Novel insights into the catalytic effect of hydrogen bonds on aldehyde groups generation during direct coal liquefaction

Abstract

Direct coal liquefaction (DCL) is considered to be the effective method for production of aviation fuel and valuable chemicals, while low rank coal is appropriate feedstock because of high thermal reactivity. Original hydrogen bonds could promote low-temperature crosslinking reactions. liquefaction solvents could partially break original hydrogen bonds by forming new species. Impacts of hydrogen bonds formed by solvents on DCL reactions have rarely been studied. In order to figure out role of hydrogen bonds in DCL, a conjoint study of DCL experiments and density functional theory (DFT) calculations was carried out.

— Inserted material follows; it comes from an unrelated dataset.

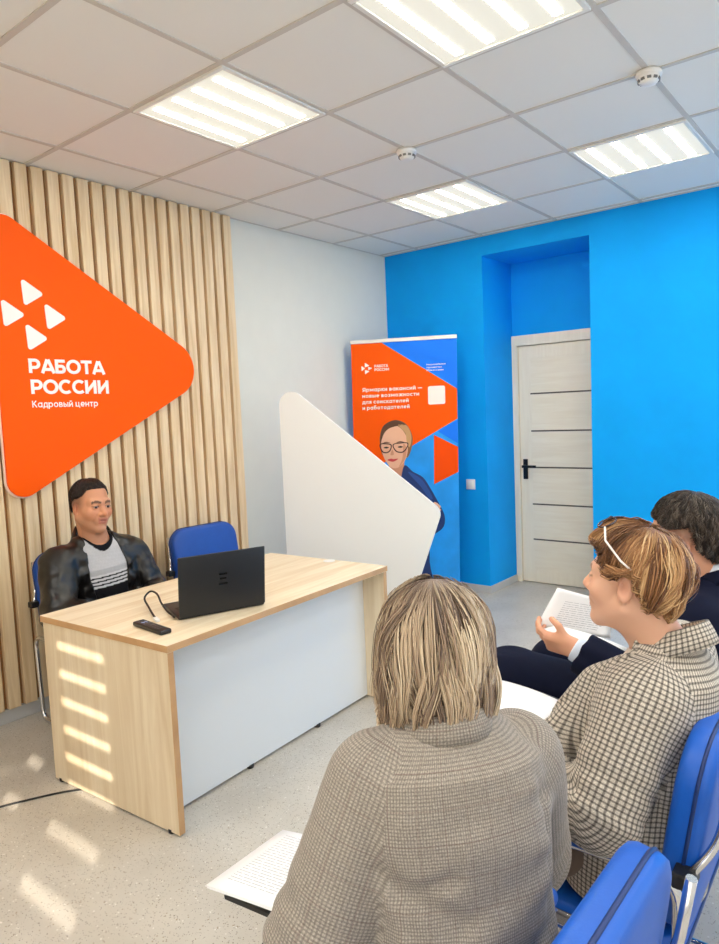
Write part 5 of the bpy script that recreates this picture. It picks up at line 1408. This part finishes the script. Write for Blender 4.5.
for (a, b, c, d) in ((WX0, WZ0, WX0 + .05, WZ1), (WX1 - .05, WZ0, WX1, WZ1), (WX0, WZ0, WX1, WZ0 + .05), (WX0, WZ1 - .05, WX1, WZ1)):
    add_box(bm, (a - wx, -.10, b), (c - wx, -.04, d), .004, 1)
struct('window_frame', bm, M_swit, win)
M_blind, bnt, bb = new_mat('translucent_white_blind')
tl = N(bnt, 'ShaderNodeBsdfTranslucent'); tl.inputs['Color'].default_value = rgb(250, 246, 238)
mxs = N(bnt, 'ShaderNodeMixShader'); mxs.inputs[0].default_value = BLIND
bb.inputs['Base Color'].default_value = rgb(240, 238, 232); bb.inputs['Roughness'].default_value = .8
bnt.links.new(bb.outputs[0], mxs.inputs[1]); bnt.links.new(tl.outputs[0], mxs.inputs[2]); bnt.links.new(mxs.outputs[0], bnt.nodes['Material Output'].inputs[0])
# closed blind as one unseen sheet, slots cut in it to shape the sun stripes
allh = sorted(holes + holes2, key=lambda h: h[2])
bm = bm_new()
zcuts = sorted({round(h[2], 4) for h in allh} | {round(h[3], 4) for h in allh} | {WZ0, WZ1})
for a, b in zip(zcuts, zcuts[1:]):
    m_ = (a + b) / 2
    hs = sorted([(h[0], h[1]) for h in allh if h[2] < m_ < h[3]])
    x = WX0
    for (p, q) in hs:
        add_box(bm, (x - wx, -.03, a), (p - wx, -.027, b)); x = q
    add_box(bm, (x - wx, -.03, a), (WX1 - wx, -.027, b))
struct('slotted_blind', bm, M_blind, win)
added_win = empty('added_window', (XR, (RY0 + RY1) / 2, 0)); added_win['kind'] = 'structure'  # added window, out of view: brings sky light to ceiling and blue wall
bm = bm_new(); ym = (RY0 + RY1) / 2
for (a, b, c, d) in ((RY0, RZ0, RY0 + .05, RZ1), (RY1 - .05, RZ0, RY1, RZ1), (RY0, RZ0, RY1, RZ0 + .05), (RY0, RZ1 - .05, RY1, RZ1), (ym - .03, RZ0, ym + .03, RZ1)):
    add_box(bm, (.04, a - ym, b), (.10, c - ym, d), .004, 1)
struct('window_frame', bm, M_swit, added_win)
sun = bpy.data.lights.new('sun', 'SUN'); sun.energy = SUN_W; sun.angle = math.radians(.32); sun.color = (1.0, .90, .76)
so = bpy.data.objects.new('sun', sun); COL.objects.link(so); so.rotation_euler = sd.to_track_quat('-Z', 'Y').to_euler()

w = bpy.data.worlds.new('sky'); SC.world = w; w.use_nodes = True
bg = w.node_tree.nodes['Background']; bg.inputs['Color'].default_value = (.90, .95, 1.0, 1); bg.inputs['Strength'].default_value = SKY_W

cam = bpy.data.cameras.new('camera'); co = bpy.data.objects.new('camera', cam); COL.objects.link(co)
yaw, pitch, roll = CAM[1:4]
cy_, sy_, cp_, sp_ = math.cos(yaw), math.sin(yaw), math.cos(pitch), math.sin(pitch)
fwd = Vector((-sy_ * cp_, cy_ * cp_, sp_)); right = Vector((cy_, sy_, 0)); up = right.cross(fwd)
cr_, sr_ = math.cos(roll), math.sin(roll)
R_ = right * cr_ + up * sr_; U_ = -right * sr_ + up * cr_
M = Matrix((R_, U_, -fwd)).transposed().to_4x4(); M.translation = Vector(CAM[4:7]); co.matrix_world = M
cam.sensor_fit = 'HORIZONTAL'; cam.sensor_width = 36.0; cam.lens = CAM[0] * 36.0 / 719.0
cam.shift_x = -18.12 / 719.0; cam.shift_y = .57 / 719.0; cam.clip_start = .02
SC.camera = co
SC.view_settings.view_transform = 'Standard'; SC.view_settings.look = 'None'; SC.view_settings.gamma = 1.0
SC.view_settings.exposure = EXPO
try: SC.view_settings.use_curve_mapping = False
except Exception: pass
SC.cycles.use_denoising = True
SC.cycles.max_bounces = 8; SC.cycles.diffuse_bounces = 5; SC.cycles.sample_clamp_indirect = 4.0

More carboxyl groups were promoted to decompose. Meanwhile more aldehyde groups were found in solid products with increase of liquefaction temperature. As aldehyde groups are generated, hydrogen consumption increases. In terms of mechanism, effect of stronger hydrogen bonds on cleavage of covalent bonds were investigated by DFT-based potential energy surface scan. It turns out that cleavage of CO bonds in carboxyl groups could be enhanced, so that stabilization of free radicals results in consumption of extra hydrogen, which is provided by tetralin. Results of experimental methods are consistent with DFT calculations. The catalytic mechanism of hydrogen bonds upon conversion of carboxyl groups during DCL is proposed. Hydrogen bonds between coal and liquefaction solvents promote decomposition of carboxyl groups and consequently improve hydrogen transfer and thermal reactivity of solid products. Consequently, hydrogen bonds modulation should be taken into account during preparation of DCL solvents, for suppression of crosslinking reactions.